Husband,

My bother in arms -- gallant hunter of your wife's heart.

You are doing fine. Good work.

It's seems right now you are very fragile. You are teetering between detatching and chasing her.

She's not going anywhere. Your chasing will push her out the door.

The key in the LRT and detaching is not to try and trick her. They key is to get yourself to a point in your life where you don't really need her and you stop living in fear. When that happens -- then you can start REALLY living: with passion, open-ness, joy and purpose. That, my friend is attractive to any woman. Maybe it will be attractive to your wife.

The deeper question is: what kind of man do YOU want to be? Look at your life in the mirror and ask yourself the hard questions:

1. What do I want?
2. What is the purpose of my life?
3. Am I just getting by in my career or am I thriving and making a difference?
4. Do I have loyal male friends in my life who will challenge me and help me to live with passion?
5. What spiritual disciplines am I pursuing?
6. What am I doing tht brings me joy?
7. What hobbies will really stretch me and really gratify me?
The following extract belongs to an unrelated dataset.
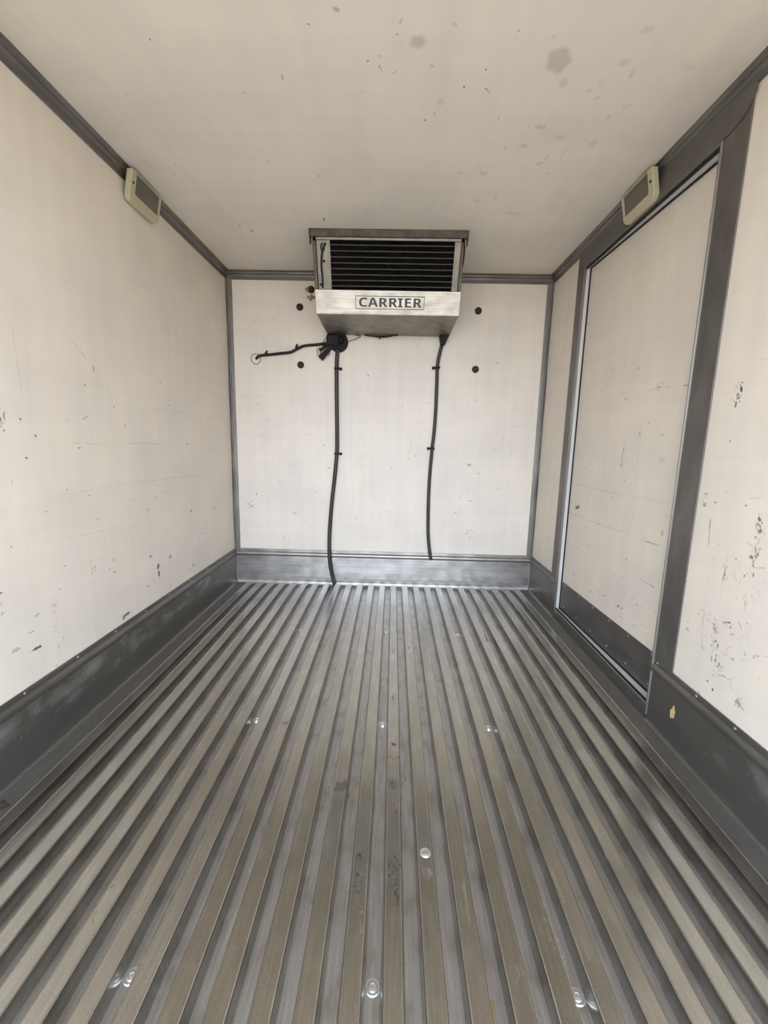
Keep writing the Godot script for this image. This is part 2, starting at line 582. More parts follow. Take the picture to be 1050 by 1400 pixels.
func floor_and_kicks(m: Dictionary) -> void:
	var f := base("floor", Vector3(0, 0, 0), "grey ribbed aluminium floor running from the rear to the bulkhead", "floor", "", "structure")
	var st := start()
	prism(st, [Vector2(-W, -0.12), Vector2(W, -0.12), Vector2(W, 0.0), Vector2(-W, 0.0)], Vector3.ZERO, Vector3.RIGHT, Vector3.UP, Vector3.BACK, L, true)
	part("floor_plate", st, m.valley, f)
	st = start()
	prism(st, [Vector2(-0.900, 0.0), Vector2(-0.8245, 0.0), Vector2(-0.826, 0.007), Vector2(-0.828, 0.008), Vector2(-0.900, 0.008)], Vector3.ZERO, Vector3.RIGHT, Vector3.UP, Vector3.BACK, L, true)
	part("edge_strip", st, m.strip, f)
	st = start()
	prism(st, [Vector2(0.8345, 0.0), Vector2(0.900, 0.0), Vector2(0.900, 0.008), Vector2(0.838, 0.008), Vector2(0.836, 0.007)], Vector3.ZERO, Vector3.RIGHT, Vector3.UP, Vector3.BACK, L, true)
	part("edge_strip", st, m.strip, f)
	for k in range(-13, 12):
		var c := 0.0703 + RIB * k
		st = start()
		var prof: Array = []
		for q in [Vector2(0.0208, 0.0), Vector2(0.0170, 0.0270), Vector2(0.0172, 0.0290), Vector2(0.0162, 0.0302), Vector2(0.0146, 0.0300), Vector2(0.0134, 0.0293)]:
			prof.append(Vector2(c + q.x, q.y))
		for q in [Vector2(0.0134, 0.0293), Vector2(0.0146, 0.0300), Vector2(0.0162, 0.0302), Vector2(0.0172, 0.0290), Vector2(0.0170, 0.0270), Vector2(0.0208, 0.0)]:
			prof.append(Vector2(c - q.x, q.y))
		prism(st, prof, Vector3(0, 0, 0.058), Vector3.RIGHT, Vector3.UP, Vector3.BACK, L - 0.06, true)
		part("floor_rib", st, m.floor, f)
	# countersunk floor screws in the grooves, three to a row
	st = start()
	lathe(st, [Vector2(0.0135, 0.0), Vector2(0.012, 0.0016), Vector2(0.0085, 0.0014), Vector2(0.0075, 0.0036), Vector2(0.0035, 0.0042), Vector2(0.0028, 0.0026), Vector2(0.0, 0.0026)], Vector3.ZERO, Vector3.UP, 18)
	var screw := st.commit()
	for z in [0.64, 1.298, 1.958]:
		for x in [-0.3626, 0.037, 0.370]:
			copy_at(screw, "floor_screw", m.steel, f, Vector3(x, 0.0, z))
	# a dent pushed up in one rib
	st = start()
	lathe(st, [Vector2(0.012, 0.0), Vector2(0.009, 0.0018), Vector2(0.005, 0.0032), Vector2(0.0, 0.0036)], Vector3(0.138, 0.0292, 1.748), Vector3.UP, 14)
	part("dent", st, m.steel, f, "shiny bump on a rib")

	# kick plates with their rounded rails
	var rail: Array = [Vector2(0.0, 0.223), Vector2(0.003, 0.223), Vector2(0.0038, 0.222), Vector2(0.0040, 0.207), Vector2(0.0075, 0.2045), Vector2(0.0115, 0.201), Vector2(0.0135, 0.196), Vector2(0.0130, 0.189), Vector2(0.0105, 0.184), Vector2(0.0060, 0.1800), Vector2(0.0, 0.1800)]
	var kick: Array = [Vector2(0.0, 0.182), Vector2(0.0045, 0.182), Vector2(0.0045, 0.030), Vector2(0.0050, 0.020), Vector2(0.0068, 0.0125), Vector2(0.0095, 0.0098), Vector2(0.0105, 0.0092), Vector2(0.0110, 0.0078), Vector2(0.0, 0.0078)]
	var back_kick: Array = [Vector2(0.0, 0.182), Vector2(0.0045, 0.182), Vector2(0.0045, 0.040), Vector2(0.0055, 0.022), Vector2(0.0085, 0.010), Vector2(0.0135, 0.003), Vector2(0.0180, 0.0015), Vector2(0.0180, 0.0), Vector2(0.0, 0.0)]
	st = start()
	lathe(st, [Vector2(0.0042, 0.0), Vector2(0.0038, 0.0014), Vector2(0.002, 0.0024), Vector2(0.0, 0.0027)], Vector3.ZERO, Vector3.BACK, 12)
	var rivet := st.commit()
	m.rivet_mesh = rivet
	var to_right := Basis(Vector3.UP, PI / 2)      # a rivet whose head looks along +x
	var to_left := Basis(Vector3.UP, -PI / 2)

	# thin lapped edges where the kick plates' feet lie on the floor
	for x in [-W + 0.0105, W - 0.0135]:
		st = start()
		block(st, Vector3(x, 0.0078, 0.02), Vector3(x + 0.003, 0.0098, L), 0.0008)
		part("lap_edge", st, m.lip, f)

	var b := base("baseboard_left", Vector3(-W, 0, L / 2), "dark grey aluminium kick plate and rounded rail along the left wall", "kick plate", "", "structure")
	st = start()
	prism(st, rail, Vector3(-W, 0, 0), Vector3.RIGHT, Vector3.UP, Vector3.BACK, L)
	part("rail", st, m.trim, b)
	st = start()
	prism(st, kick, Vector3(-W, 0, 0), Vector3.RIGHT, Vector3.UP, Vector3.BACK, L)
	part("kick_plate", st, m.side_kick, b)
	for z in [0.23, 0.42, 0.60, 0.79, 0.97, 1.15, 1.33, 1.52]:
		copy_at(rivet, "rivet", m.rivet, b, Vector3(-W + 0.0037, 0.2145, z), to_right)

	b = base("baseboard_back", Vector3(0, 0, 0), "blue-grey aluminium kick plate and rounded rail across the far bulkhead", "kick plate", "", "structure")
	st = start()
	prism(st, rail, Vector3(-W + 0.005, 0, 0), Vector3.BACK, Vector3.UP, Vector3.RIGHT, 2 * W - 0.01)
	part("rail", st, m.kick, b)
	st = start()
	prism(st, back_kick, Vector3(-W + 0.008, 0, 0), Vector3.BACK, Vector3.UP, Vector3.RIGHT, 2 * W - 0.016)
	part("kick_plate", st, m.kick, b)
	for x in [-0.37, -0.20, -0.05, 0.10, 0.23, 0.34, 0.47]:
		copy_at(rivet, "rivet", m.rivet, b, Vector3(x, 0.2145, 0.0037))
	st = start()
	lathe(st, [Vector2(0.0075, 0.0), Vector2(0.0075, 0.003), Vector2(0.0045, 0.006), Vector2(0.0, 0.006)], Vector3(0.283, 0.228, 0.0), Vector3.BACK, 12)
	part("plug", st, m.black, b, "black plug just above the rail")

	b = base("baseboard_right", Vector3(W, 0, 0.2), "short dark kick plate between the bulkhead corner and the side door", "kick plate", "", "structure")
	st = start()
	prism(st, rail, Vector3(W, 0, 0), Vector3.LEFT, Vector3.UP, Vector3.BACK, 0.412)
	part("rail", st, m.trim, b)
	st = start()
	prism(st, kick, Vector3(W, 0, 0), Vector3.LEFT, Vector3.UP, Vector3.BACK, 0.412)
	part("kick_plate", st, m.side_kick, b)

	b = base("baseboard_right", Vector3(W, 0, 2.0), "dark grey kick plate and rounded rail on the near side of the side door", "kick plate", "", "structure")
	st = start()
	prism(st, rail, Vector3(W, 0, 1.238), Vector3.LEFT, Vector3.UP, Vector3.BACK, L - 1.238)
	part("rail", st, m.trim, b)
	st = start()
	prism(st, kick, Vector3(W, 0, 1.238), Vector3.LEFT, Vector3.UP, Vector3.BACK, L - 1.238)
	part("kick_plate", st, m.side_kick, b)
	for z in [1.255, 1.43, 1.565, 1.70]:
		copy_at(rivet, "rivet", m.rivet, b, Vector3(W - 0.0037, 0.2145, z), to_left)


func trims(m: Dictionary) -> void:
	# cove angle between ceiling and wall: x out from the wall, y down from the ceiling
	var cove: Array = [Vector2(0, 0), Vector2(0.0225, 0), Vector2(0.0225, 0.0030), Vector2(0.0190, 0.0045), Vector2(0.0140, 0.0075), Vector2(0.0120, 0.0135), Vector2(0.0128, 0.0165), Vector2(0.0105, 0.0185), Vector2(0.0070, 0.0215), Vector2(0.0048, 0.0270), Vector2(0.0042, 0.0430), Vector2(0.0030, 0.0440), Vector2(0, 0.0440)]
	var st := start()
	prism(st, cove, Vector3(-W, H, 0), Vector3.RIGHT, Vector3.DOWN, Vector3.BACK, L)
	single("trim_1", st, m.trim, "grey aluminium cove strip along the top of the left wall", "trim", "", "structure")
	st = start()
	prism(st, cove, Vector3(W, H, 0), Vector3.LEFT, Vector3.DOWN, Vector3.BACK, L)
	single("trim_2", st, m.trim, "grey aluminium cove strip along the top of the right wall above the door header", "trim", "", "structure")
	st = start()
	prism(st, cove, Vector3(-W + 0.004, H, 0), Vector3.BACK, Vector3.DOWN, Vector3.RIGHT, 2 * W - 0.008)
	single("trim_3", st, m.trim, "grey aluminium cove strip along the top of the bulkhead, passing behind the cooling unit", "trim", "", "structure")
	# upright corner angles of the bulkhead: x along the bulkhead, y out from it
	var corner: Array = [Vector2(0, 0), Vector2(0.031, 0), Vector2(0.031, 0.0030), Vector2(0.0295, 0.0040), Vector2(0.0140, 0.0045), Vector2(0.0125, 0.0095), Vector2(0.0085, 0.0115), Vector2(0.0055, 0.0085), Vector2(0.0040, 0.0130), Vector2(0.0035, 0.0200), Vector2(0, 0.0200)]
	st = start()
	prism(st, corner, Vector3(-W, 0.2, 0), Vector3.RIGHT, Vector3.BACK, Vector3.UP, H - 0.235)
	single("trim_4", st, m.corner, "upright aluminium corner strip at the left end of the bulkhead", "trim", "", "structure")
	st = start()
	prism(st, corner, Vector3(W, 0.2, 0), Vector3.LEFT, Vector3.BACK, Vector3.UP, H - 0.235)
	single("trim_5", st, m.corner, "upright aluminium corner strip at the right end of the bulkhead", "trim", "", "structure")


func door(m: Dictionary) -> void:
	var z0 := 0.415
	var z1 := 1.235
	var y0 := 0.055
	var y1 := 1.683
	var t := base("trim_6", Vector3(W, 0, (z0 + z1) / 2), "grey metal frame of the side door with broad flat posts and a deep header", "door frame", "", "structure")
	var st := start()
	block(st, Vector3(W - 0.004, 0.2235, 0.340), Vector3(W, 1.750, 0.411), 0.0012)
	part("door_post", st, m.post, t)
	st = start()
	block(st, Vector3(W - 0.004, 0.2235, 1.238), Vector3(W, 1.748, 1.326), 0.0012)
	part("door_post", st, m.post, t)
	# header plate, its near lower corner cut round where it laps over the post
	var head: Array = [Vector2(0.352, 1.752), Vector2(0.352, 1.690), Vector2(0.412, y1 + 0.002), Vector2(1.237, y1 + 0.002), Vector2(1.262, 1.686), Vector2(1.288, 1.693), Vector2(1.310, 1.705), Vector2(1.326, 1.719), Vector2(1.333, 1.733), Vector2(1.334, 1.752)]
	st = start()
	prism(st, head, Vector3(W - 0.0075, 0, 0), Vector3.BACK, Vector3.UP, Vector3.RIGHT, 0.0032)
	part("header", st, m.post, t)
	# rounded lips round the opening
	st = start()
	block(st, Vector3(W - 0.008, y0 + 0.005, z0 - 0.004), Vector3(W + 0.004, y1, z0 + 0.004), 0.0028)
	part("edge_lip", st, m.lip, t, "paler narrow edge of the frame")
	st = start()
	block(st, Vector3(W - 0.009, y0 - 0.03, z1 - 0.004), Vector3(W + 0.004, y1, z1 + 0.005), 0.0028)
	part("edge_lip", st, m.lip, t, "paler narrow edge of the frame")
	st = start()
	block(st, Vector3(W - 0.008, y1 - 0.003, z0 - 0.004), Vector3(W + 0.004, y1 + 0.004, z1 + 0.004), 0.0025)
	part("edge_lip", st, m.post, t)
	st = start()
	block(st, Vector3(W - 0.003, 0.008, z0 - 0.003), Vector3(W + 0.002, y0, z1 + 0.003), 0.001)
	part("sill_face", st, m.side_kick, t)
	# liners of the opening, with a black seal along the outer edge
	for s in [[Vector3(W + 0.004, y0, z0), Vector3(W + 0.050, y0 + 0.003, z1)], [Vector3(W + 0.004, y1 - 0.003, z0), Vector3(W + 0.050, y1, z1)], [Vector3(W + 0.004, y0, z0), Vector3(W + 0.050, y1, z0 + 0.003)], [Vector3(W + 0.004, y0, z1 - 0.003), Vector3(W + 0.050, y1, z1)]]:
		st = start()
		block(st, s[0], s[1], 0.0005)
		if s[0].z == z0 and s[1].z < z1:
			part("jamb_liner", st, m.rubber, t)
		else:
			part("jamb_liner", st, m.white_trim, t, "pale liner of the opening")
	for s in [[y0, y0 + 0.0065, z0, z1], [y1 - 0.009, y1, z0, z1], [y0, y1, z1 - 0.0065, z1]]:
		st = start()
		block(st, Vector3(W + 0.001, s[0], s[2]), Vector3(W + 0.010, s[1], s[3]), 0.0015)
		part("seal", st, m.gasket, t, "black rubber seal")
	st = start()
	block(st, Vector3(W - 0.006, 1.49, 1.226), Vector3(W + 0.006, 1.508, 1.234), 0.002)
	part("bumper", st, m.black, t, "small black bumper on the near lip")

	# the leaf hangs at the far jamb and stands a little deeper in the opening at its near edge
	var hinge := Vector3(W + 0.024, y0, z0 + 0.004)
	var d := base("door_1", hinge, "off-white side door leaf with a dark metal kick panel, set back in the right wall", "door", "", "structure")
	d.rotation.y = 0.022
	st = start()
	slab(st, Vector3(hinge.x, y0 + 0.004, z0 + 0.004), Vector3(hinge.x + 0.040, y1 - 0.004, z1 - 0.0045), 2, 1, H)
	part("door_leaf", st, m.right, d)
	for s in [[y0 + 0.003, y0 + 0.009, z0 + 0.0035, z1 - 0.0045], [y1 - 0.009, y1 - 0.003, z0 + 0.0035, z1 - 0.0045], [y0 + 0.003, y1 - 0.003, z0 + 0.0035, z0 + 0.0065], [y0 + 0.003, y1 - 0.003, z1 - 0.011, z1 - 0.005]]:
		st = start()
		block(st, Vector3(hinge.x - 0.006, s[0], s[2]), Vector3(hinge.x + 0.001, s[1], s[3]), 0.0015)
		part("seal", st, m.gasket, d, "black rubber seal round the leaf")
	st = start()
	block(st, Vector3(hinge.x - 0.0025, y0 + 0.010, z0 + 0.007), Vector3(hinge.x, 0.205, z1 - 0.011), 0.0008)
	var kp := part("kick_panel", st, m.post, d, "dark grey metal panel along the foot of the door")
	for k in 6:
		for y in [0.195, 0.088]:
			copy_at(m.rivet_mesh, "rivet", m.rivet, kp, Vector3(hinge.x - 0.0024, y, 0.47 + k * 0.138), Basis(Vector3.UP, -PI / 2))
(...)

I'm asking myself these questions now. Join me in becoming more of man who lived with passion.

My thoughts:

1. Don't send the letter. It's dripping with, "please, please, please come back to me."
2. Get her a small anniversary gift because it's who YOU are: a thoughtful gentleman. Skip the card. Have her look into your clear, purposeful eyes -- that's the card she needs to learn to read.
3. Don't take this the wrong way: real men don't ask their wives for advice on what kind of tattoo to get. It shows weakness. At this stage, it will turn her off if you ask her for this kind of advice. At the early stages of DB activities I made the mistake of asking my wife for advice on things: she interpreted this as weakness and said things like, "Can't you make your own decisions?" Remember, the sexual polarity may be off kilter in your marriage now. She's taking on an assertive, "I don't need anyone's advice" kind of persona. Your re-masculinization might prove attractive to her. Find some other women to get advice if you must. What do YOU want for a tatto? What do you want to say about yourself? WHO ARE you? It's a permanent mark. It should speak clearly about you. I don't know -- I'm thinking more "warrior-male" than nice decoration. DO you casually, permanently mark your body unless the mark really MEANS something? When I was 14, I took an intense form of Okinawan Karate. One of the black belts has the Okinawan Karate symbol tatooed on his forearm. That says something to me. Nicer than just a floral arrangement. If I ever got one, it might be a Celtic Cross.

The reason my wife strayed is because I lost myself. I was a depressed, emotionally shut down, indecisive man who was floundering in his career. I was a sweet, warm, nice guy. I'm very funny and really smart. But my wife already has several girlfriends, she doesn't need me to be one.